Judith Cowan : Des mots discrets
Judith Cowan, Trifluvienne d’adoption récipiendaire d’un Prix du Gouverneur général en 2004, participera au Salon du livre. Elle animera une activité spéciale de la Société d’étude et de conférence de la Mauricie.
Au loin, devant la façade du Zénob, se dresse une silhouette longiligne. Judith Cowan, vêtue d’une veste de cuir et d’une jupe délicate, attend sous un soleil étincelant. Puis, après les salutations d’usage, la discrète écrivaine atterrit devant un thé vert infusé comme il se doit. Le temps s’arrête alors pour laisser toute la place à la littérature.
En sortant deux livres de son sac, la jolie dame semble vouloir faire oublier sa présence. À chacune des questions posées, elle réfère à l’objet de papier, à ses mots, à ses phrases. Aucun raccourci n’est possible. Il faut entrer dans l’univers de Judith Cowan par la grande porte. Ainsi, lorsqu’on la questionne sur sa présence au Salon du livre de Trois-Rivières, on obtient le minimum, soit le maximum de ce qu’elle peut dire sans mettre de l’ombre sur son œuvre, sans gâcher sa performance. "Je vais lire l’extrait d’un roman que j’ai écrit en anglais. Je vais en lire un assez gros morceau traduit par moi-même en français. Plutôt que déranger une autre personne pour une traduction qui est très difficile à faire – car mon anglais est très complexe – , je l’ai faite moi-même. Ça sera moins bon, mais peut-être que ça répondra à la question qu’on me pose très souvent: "Pourquoi tu ne te traduis pas toi-même?" (…) J’ai dû lui donner un titre, Entendre tourner le monde. Mais comme c’est l’extrait d’un roman, je ne vais pas en dire plus. Je vais le lire."
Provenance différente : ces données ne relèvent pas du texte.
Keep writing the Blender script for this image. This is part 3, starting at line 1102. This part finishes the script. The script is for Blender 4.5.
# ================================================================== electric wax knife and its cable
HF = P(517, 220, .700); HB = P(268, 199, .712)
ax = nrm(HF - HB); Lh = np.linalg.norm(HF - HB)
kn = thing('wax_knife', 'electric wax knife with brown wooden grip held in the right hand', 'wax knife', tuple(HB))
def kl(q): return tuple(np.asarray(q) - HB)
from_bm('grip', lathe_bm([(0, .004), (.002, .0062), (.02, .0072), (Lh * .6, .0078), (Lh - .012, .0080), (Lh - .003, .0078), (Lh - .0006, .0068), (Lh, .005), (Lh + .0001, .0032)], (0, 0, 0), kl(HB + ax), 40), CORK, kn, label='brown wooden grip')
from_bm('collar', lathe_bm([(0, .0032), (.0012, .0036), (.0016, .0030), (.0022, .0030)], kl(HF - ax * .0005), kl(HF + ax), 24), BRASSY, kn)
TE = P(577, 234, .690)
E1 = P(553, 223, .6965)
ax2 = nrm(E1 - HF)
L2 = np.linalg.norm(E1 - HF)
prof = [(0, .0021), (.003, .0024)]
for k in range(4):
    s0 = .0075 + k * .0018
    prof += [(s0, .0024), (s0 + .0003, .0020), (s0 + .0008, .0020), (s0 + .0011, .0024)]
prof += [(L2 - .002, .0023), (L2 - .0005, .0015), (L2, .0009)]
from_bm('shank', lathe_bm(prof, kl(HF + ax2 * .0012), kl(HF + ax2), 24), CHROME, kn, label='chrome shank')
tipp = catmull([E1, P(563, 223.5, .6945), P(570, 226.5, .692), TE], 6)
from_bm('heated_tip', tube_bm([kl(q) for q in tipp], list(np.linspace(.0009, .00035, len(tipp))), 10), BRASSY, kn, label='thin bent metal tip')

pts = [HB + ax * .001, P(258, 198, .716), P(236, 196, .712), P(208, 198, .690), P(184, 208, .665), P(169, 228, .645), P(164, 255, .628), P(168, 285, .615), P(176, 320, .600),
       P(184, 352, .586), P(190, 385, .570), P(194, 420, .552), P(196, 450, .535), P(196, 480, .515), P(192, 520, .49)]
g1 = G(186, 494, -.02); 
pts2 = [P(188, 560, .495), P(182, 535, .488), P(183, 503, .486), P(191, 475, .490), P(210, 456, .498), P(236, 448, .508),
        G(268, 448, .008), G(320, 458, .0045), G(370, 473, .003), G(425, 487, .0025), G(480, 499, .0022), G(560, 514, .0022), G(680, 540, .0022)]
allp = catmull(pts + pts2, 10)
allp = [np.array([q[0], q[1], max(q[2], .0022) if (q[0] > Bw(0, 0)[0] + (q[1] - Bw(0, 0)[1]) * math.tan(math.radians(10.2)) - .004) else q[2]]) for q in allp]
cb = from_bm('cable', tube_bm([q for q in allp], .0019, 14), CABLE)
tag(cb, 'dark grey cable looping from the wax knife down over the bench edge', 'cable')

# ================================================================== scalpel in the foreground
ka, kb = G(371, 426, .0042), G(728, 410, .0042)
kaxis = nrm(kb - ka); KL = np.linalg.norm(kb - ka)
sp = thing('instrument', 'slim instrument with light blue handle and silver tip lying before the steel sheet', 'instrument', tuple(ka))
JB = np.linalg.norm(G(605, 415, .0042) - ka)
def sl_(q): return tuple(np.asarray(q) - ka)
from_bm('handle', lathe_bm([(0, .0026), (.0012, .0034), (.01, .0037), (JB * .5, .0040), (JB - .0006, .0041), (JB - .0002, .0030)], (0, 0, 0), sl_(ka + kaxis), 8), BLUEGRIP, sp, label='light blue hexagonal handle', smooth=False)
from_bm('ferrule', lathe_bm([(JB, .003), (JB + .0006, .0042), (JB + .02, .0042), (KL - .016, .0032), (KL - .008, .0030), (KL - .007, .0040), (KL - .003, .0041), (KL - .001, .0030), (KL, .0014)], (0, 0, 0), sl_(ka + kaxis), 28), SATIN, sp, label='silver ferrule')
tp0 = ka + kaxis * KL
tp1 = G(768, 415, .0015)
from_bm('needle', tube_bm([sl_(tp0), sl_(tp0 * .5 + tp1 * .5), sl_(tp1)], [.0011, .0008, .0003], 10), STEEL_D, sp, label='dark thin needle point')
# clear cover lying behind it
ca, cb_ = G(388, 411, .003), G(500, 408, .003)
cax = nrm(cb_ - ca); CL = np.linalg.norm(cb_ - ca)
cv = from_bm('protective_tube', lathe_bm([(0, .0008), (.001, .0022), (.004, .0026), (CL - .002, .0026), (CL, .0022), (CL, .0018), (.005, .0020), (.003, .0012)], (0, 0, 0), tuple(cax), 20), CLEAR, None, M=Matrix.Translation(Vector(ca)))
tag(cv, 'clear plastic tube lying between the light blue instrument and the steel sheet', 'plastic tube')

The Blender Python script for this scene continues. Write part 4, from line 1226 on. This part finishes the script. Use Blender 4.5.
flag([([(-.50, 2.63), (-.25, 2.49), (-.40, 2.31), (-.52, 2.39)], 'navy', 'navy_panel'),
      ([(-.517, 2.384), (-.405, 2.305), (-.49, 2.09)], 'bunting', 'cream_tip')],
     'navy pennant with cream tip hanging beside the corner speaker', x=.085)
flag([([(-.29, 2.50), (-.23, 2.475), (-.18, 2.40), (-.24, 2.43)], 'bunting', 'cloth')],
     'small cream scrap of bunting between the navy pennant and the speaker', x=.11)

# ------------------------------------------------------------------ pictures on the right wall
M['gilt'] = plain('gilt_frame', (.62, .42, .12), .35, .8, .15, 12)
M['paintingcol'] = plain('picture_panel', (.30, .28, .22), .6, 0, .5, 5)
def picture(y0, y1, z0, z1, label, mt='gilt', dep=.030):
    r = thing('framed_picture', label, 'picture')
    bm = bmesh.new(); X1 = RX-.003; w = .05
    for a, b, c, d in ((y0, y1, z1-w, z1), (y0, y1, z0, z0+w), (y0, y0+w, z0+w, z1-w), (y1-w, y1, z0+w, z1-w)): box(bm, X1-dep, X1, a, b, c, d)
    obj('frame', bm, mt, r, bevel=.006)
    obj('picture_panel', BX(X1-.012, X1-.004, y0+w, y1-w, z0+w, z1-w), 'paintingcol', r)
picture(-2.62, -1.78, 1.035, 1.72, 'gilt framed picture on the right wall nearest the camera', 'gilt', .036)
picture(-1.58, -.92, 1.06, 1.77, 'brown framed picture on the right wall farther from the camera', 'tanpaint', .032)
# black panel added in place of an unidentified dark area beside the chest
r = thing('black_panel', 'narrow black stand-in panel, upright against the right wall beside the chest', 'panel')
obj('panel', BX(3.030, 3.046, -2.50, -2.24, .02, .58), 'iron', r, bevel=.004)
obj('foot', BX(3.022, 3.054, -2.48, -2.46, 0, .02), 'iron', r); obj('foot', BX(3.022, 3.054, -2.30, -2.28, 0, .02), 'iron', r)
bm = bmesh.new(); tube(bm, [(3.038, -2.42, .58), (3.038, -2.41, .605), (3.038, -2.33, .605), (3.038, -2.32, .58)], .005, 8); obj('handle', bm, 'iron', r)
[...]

Discrète, respectueuse de la vie de ses bouquins, l’ancienne professeure à l’Université du Québec à Trois-Rivières, qui profite des joies de l’écriture à temps plein, offre malgré tout quelques explications généreuses sur d’autres sujets. Elle délaisse la censure au moment où la conversation bifurque vers le thème de la création. À cet instant seulement, ses lèvres se desserrent et évoquent des images charmantes, précisément celles dont elle a besoin pour écrire. "Je dois mettre de côté les petites exigences de tous les jours pour pouvoir oublier. Oublier la marmotte qui mange la pointe de mes tulipes; oublier le plâtre qui est en train de se défaire par-ci, par-là, sur le mur; oublier l’eau qui monte dans le sous-sol…" dit-elle avec son délicieux accent. "Mais, je dois au moins faire la vaisselle et le lavage, payer les comptes. Je dois au moins organiser ce que je peux organiser. Les choses qui me dépassent, j’essaye de ne pas y penser. J’en ai parlé épistolairement avec un autre écrivain, qui m’a dit laisser tomber sa maison en ruine. Moi, dans une certaine mesure, j’essaye de ne pas faire ça." Cependant, serait-il facile de tomber dans le même piège que cet écrivain? "Oui, parce qu’une fois qu’on est vraiment sur la surface du récit, on ne sait plus quelle heure il est. C’est presque un luxe de se laisser aller sur la surface parce qu’il y a tellement d’autres demandes qui exigent du temps", conclut-elle.